Directions: In a thesis-driven essay of a few paragraphs, choose two of the following prompts, and evaluate the logic. Remember to identify the premises and conclusions of the argument in question (you may need to recall supporting details from your reading, since the following are extracts from the reading). Give specific arguments for why you find these premises and/or conclusions convincing, or whether you think they fail to persuade.  

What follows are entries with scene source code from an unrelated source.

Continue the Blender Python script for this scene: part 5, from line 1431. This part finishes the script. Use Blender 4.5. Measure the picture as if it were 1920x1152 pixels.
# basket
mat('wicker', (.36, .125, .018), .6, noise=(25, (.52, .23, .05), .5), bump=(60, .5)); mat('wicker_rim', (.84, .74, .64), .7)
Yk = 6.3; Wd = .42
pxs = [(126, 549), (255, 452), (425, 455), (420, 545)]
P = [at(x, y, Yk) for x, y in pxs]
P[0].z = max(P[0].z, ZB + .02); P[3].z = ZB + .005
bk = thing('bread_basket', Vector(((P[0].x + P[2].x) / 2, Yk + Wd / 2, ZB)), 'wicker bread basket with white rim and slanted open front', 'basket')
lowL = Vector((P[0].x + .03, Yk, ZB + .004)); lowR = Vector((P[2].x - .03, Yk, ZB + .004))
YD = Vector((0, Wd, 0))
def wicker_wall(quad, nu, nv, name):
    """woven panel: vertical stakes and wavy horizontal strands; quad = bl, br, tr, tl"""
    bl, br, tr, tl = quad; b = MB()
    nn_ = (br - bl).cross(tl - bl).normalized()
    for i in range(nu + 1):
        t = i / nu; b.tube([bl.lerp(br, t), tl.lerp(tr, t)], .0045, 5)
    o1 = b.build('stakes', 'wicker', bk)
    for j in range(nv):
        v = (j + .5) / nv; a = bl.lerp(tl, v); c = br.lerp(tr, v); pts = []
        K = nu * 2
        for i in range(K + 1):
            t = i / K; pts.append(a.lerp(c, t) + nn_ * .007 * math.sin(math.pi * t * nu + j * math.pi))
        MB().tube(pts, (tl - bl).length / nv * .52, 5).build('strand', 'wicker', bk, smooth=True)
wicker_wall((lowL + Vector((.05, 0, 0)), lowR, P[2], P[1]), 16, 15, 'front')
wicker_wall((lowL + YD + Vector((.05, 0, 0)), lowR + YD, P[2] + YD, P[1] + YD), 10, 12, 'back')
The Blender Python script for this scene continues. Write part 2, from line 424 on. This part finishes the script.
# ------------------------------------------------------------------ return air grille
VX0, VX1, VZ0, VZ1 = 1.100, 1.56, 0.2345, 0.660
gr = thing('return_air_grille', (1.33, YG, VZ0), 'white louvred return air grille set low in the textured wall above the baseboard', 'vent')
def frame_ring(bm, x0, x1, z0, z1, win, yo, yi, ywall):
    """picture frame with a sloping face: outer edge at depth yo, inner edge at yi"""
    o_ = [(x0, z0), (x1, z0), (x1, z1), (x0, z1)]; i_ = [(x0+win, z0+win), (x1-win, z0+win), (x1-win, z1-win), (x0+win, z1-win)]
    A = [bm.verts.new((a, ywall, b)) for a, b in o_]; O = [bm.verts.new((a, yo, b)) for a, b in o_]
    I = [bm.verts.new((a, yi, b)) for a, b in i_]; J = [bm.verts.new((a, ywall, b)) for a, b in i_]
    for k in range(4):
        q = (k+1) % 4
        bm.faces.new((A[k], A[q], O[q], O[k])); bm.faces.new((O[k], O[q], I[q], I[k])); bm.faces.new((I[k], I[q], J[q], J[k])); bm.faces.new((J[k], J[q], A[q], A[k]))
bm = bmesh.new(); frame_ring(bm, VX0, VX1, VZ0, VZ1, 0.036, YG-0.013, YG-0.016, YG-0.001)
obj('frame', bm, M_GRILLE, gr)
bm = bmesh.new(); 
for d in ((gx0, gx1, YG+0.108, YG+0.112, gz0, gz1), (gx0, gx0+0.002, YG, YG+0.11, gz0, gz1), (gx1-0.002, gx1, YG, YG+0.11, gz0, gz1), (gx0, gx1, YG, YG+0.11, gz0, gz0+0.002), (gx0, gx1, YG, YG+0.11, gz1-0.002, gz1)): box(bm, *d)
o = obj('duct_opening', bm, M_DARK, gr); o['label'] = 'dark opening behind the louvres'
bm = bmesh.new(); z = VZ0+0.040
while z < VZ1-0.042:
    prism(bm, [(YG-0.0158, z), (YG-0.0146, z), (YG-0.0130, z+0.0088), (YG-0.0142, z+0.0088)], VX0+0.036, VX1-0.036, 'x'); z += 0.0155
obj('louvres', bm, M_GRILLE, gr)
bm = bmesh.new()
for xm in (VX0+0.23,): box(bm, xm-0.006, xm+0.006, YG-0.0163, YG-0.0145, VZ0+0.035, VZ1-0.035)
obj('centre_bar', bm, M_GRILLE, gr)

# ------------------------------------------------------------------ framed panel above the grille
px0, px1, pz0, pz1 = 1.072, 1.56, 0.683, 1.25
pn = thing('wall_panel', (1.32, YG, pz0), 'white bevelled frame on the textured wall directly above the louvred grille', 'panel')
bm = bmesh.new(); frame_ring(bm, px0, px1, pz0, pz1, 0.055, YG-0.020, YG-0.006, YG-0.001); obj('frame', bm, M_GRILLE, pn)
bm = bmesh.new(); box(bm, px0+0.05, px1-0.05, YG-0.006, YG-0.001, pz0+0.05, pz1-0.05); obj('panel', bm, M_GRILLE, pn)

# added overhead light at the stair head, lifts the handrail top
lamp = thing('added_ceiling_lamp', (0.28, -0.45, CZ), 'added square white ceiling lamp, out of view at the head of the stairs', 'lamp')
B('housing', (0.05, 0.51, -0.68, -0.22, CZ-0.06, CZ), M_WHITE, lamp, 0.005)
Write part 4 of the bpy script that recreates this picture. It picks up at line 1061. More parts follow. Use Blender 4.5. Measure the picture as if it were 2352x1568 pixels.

  1. “This mechanism being observed… the inference, we think, is inevitable, that the watch must have a maker… Every indication of contrivance, every manifestation of design, which existed in the watch, exists in the works of nature; with the difference, on the side of nature, of being greater and more, and that in a degree which exceeds all computation.” 

-William Paley 

  1. “… A rational noetic structure may very well contain belief in God among its foundations… a Christian ought not to believe in God on the basis of other propositions; a proper and well-formed Christian noetic structure will in fact have belief in God among its foundations… one can rationally accept belief in God as basic… one can know that God exists even if he has no argument, even if he does not believe on the basis of other propositions…. One needs no arguments to know that God exists.”  

-Alvin Plantinga 

  1. “…from the standpoint of religious faith, the only reasonable hypothesis is that this historical picture represents a movement of divine self-revelation to mankind… [Religions are] all, at their experiential roots, in contact with the same ultimate reality, but their differing experiences of that reality, interacting over the centuries with the different thought-forms of different cultures, have led to increasing differentiation and contrasting elaboration…” 

-John Hick 

  1. “Our passional nature not only lawfully may, but must, decide an option between propositions, whenever it is a genuine option that cannot be decided on intellectual grounds; for to say, under such circumstances, ‘Do not decide, but leave the question open,’ is itself a passional decision—just like deciding yes and no—and is attended with the same risk of losing the truth.”